Pela documentação, sabe-se hoje que era permitido aos comandantes e aos marinheiros das naus trazerem o chamado “comércio miúdo” nas suas viagens à Índia, podendo fazer um pouco dinheiro. Esta invasão de bens vindos do Oriente é ainda demonstrada pelo historiador de arte Hugo Miguel Crespo, do Centro de História da Universidade de Lisboa, que, no capítulo sobre o recheio dos interiores das casas da Rua Nova dos Mercadores, nota que clientes ricos como Teodósio I, duque de Bragança, adquiriam muitos mais produtos de luxo europeus, que eram mais raros, do que produtos asiáticos.

Mas toda esta riqueza também transparece nos edifícios que se observam no díptico. Os sucessivos reis, começando com D. João II, foram financiando obras para alterar aquela famosa rua. “D. Manuel I tentou construir uma cidade mais regular. Por isso, ordenou que os balcões de madeira medievais fossem retirados.
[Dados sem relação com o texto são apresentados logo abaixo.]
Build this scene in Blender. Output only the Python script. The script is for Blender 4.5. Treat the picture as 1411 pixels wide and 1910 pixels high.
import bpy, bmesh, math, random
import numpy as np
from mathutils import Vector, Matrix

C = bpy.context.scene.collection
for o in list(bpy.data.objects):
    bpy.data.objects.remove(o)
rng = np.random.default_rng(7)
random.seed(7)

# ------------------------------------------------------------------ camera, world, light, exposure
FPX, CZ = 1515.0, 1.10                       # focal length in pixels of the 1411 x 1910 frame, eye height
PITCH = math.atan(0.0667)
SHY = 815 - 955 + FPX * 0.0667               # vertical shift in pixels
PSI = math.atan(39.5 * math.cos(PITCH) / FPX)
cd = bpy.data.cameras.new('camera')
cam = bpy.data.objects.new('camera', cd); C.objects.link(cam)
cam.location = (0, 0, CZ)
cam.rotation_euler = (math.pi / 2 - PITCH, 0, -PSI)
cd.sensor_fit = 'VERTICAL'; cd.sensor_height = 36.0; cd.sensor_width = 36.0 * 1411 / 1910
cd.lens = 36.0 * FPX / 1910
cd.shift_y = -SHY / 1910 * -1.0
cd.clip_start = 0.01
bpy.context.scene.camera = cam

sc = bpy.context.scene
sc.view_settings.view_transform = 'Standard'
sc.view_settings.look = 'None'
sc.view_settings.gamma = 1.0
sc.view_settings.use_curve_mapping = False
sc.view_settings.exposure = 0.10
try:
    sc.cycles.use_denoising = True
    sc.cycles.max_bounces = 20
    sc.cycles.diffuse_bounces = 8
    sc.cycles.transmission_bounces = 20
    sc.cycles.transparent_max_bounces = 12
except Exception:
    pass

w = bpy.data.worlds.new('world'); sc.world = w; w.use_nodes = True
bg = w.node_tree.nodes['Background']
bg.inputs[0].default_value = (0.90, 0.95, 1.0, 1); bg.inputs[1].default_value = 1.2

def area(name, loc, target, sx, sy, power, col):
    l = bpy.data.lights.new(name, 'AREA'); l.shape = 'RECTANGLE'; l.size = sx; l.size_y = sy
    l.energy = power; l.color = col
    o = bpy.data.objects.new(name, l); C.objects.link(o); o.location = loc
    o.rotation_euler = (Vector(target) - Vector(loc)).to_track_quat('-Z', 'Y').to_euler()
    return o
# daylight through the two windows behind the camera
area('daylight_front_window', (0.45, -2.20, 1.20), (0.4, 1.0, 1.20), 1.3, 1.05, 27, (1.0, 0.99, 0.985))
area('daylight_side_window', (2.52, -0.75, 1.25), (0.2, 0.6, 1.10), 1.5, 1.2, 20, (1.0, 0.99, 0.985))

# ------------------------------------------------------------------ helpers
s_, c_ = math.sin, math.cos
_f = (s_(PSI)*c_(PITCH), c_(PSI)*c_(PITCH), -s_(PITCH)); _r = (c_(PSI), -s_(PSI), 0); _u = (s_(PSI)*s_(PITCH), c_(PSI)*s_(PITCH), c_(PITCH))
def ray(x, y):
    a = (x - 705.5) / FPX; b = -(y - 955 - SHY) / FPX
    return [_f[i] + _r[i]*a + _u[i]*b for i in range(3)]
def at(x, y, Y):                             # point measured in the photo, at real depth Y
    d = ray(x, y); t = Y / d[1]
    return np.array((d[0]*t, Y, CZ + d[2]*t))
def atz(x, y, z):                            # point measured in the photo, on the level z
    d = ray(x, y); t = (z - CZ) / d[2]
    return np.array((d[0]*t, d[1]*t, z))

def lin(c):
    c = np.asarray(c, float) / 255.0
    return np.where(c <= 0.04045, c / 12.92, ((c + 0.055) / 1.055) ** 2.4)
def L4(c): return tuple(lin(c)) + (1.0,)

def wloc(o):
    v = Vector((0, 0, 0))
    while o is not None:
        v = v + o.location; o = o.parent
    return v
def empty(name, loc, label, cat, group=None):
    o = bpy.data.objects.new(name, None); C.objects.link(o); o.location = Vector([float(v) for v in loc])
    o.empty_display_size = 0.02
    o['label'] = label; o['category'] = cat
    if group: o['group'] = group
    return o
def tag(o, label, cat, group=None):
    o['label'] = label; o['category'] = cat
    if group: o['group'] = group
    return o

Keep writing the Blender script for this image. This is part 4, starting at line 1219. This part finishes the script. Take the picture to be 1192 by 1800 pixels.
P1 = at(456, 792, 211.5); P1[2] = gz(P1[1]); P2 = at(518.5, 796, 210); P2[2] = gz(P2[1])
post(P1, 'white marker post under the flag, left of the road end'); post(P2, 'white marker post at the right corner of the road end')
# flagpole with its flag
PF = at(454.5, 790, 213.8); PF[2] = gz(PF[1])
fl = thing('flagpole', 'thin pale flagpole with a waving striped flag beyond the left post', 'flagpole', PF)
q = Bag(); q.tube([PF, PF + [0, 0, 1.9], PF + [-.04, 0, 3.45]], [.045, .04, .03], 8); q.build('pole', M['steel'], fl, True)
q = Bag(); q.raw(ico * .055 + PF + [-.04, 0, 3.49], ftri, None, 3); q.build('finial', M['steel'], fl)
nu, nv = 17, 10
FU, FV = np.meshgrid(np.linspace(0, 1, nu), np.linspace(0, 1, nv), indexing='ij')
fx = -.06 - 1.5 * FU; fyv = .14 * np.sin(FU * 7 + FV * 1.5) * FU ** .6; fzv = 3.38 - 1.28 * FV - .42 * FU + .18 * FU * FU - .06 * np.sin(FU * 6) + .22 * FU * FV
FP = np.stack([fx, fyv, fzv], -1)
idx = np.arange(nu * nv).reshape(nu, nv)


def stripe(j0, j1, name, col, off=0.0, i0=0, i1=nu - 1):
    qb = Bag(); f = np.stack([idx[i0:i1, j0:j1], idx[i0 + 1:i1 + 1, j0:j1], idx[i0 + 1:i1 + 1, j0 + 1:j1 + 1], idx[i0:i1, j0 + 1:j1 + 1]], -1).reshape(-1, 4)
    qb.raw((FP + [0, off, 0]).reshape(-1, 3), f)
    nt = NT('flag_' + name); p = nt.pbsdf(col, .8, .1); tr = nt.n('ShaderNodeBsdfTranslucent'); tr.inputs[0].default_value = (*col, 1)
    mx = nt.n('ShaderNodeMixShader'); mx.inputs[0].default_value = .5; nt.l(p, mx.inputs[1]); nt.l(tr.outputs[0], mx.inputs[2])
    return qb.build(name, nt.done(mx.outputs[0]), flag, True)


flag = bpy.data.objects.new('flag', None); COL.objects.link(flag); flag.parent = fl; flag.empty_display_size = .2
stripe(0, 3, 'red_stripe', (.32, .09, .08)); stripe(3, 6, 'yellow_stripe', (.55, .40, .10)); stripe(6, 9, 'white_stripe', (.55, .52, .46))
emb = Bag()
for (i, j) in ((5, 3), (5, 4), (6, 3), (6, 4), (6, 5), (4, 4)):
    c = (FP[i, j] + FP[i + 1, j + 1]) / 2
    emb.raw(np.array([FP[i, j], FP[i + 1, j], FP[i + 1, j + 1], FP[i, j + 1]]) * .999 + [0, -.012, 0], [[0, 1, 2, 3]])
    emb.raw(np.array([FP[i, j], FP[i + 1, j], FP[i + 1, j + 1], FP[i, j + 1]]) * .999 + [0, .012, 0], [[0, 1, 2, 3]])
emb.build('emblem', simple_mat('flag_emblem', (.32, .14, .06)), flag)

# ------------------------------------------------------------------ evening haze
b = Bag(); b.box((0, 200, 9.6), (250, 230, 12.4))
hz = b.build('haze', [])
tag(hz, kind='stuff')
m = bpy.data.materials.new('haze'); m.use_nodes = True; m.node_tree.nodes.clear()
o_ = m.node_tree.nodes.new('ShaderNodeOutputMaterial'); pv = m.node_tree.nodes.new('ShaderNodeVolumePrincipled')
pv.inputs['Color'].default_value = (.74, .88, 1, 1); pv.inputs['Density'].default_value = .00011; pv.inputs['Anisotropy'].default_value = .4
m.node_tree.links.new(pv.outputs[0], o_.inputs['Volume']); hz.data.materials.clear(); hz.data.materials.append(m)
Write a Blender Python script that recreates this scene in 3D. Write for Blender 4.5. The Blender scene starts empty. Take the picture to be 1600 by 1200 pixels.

A rua passou a ser mais larga e foi pavimentada. Era uma rua que estava a tentar passar uma mensagem. Tinha apoio real e civil. Era importante que Lisboa tivesse uma rua comercial. Trazia dinheiro, impostos, comércio”, explica Annemarie Jordan Gschwend.

Depois, a história seguiu em frente: a dinastia filipina retirou alguma importância a Lisboa, as rotas comerciais alteraram-se e o terramoto de 1755 mudou para sempre a cartografia da cidade. “O Marquês de Pombal construiu tudo do zero e impôs uma nova ordem arquitectónica”, explica a historiadora, acrescentando que a Rua Nova dos Mercadores foi “substituída” por outras ruas com comércio. Desses tempos, ficaram documentos, objectos e este díptico da rua que era a “Quinta Avenida do seu tempo”, considera Annemarie Jordan Gschwend. E que agora é uma rara memória visual daquela Lisboa global.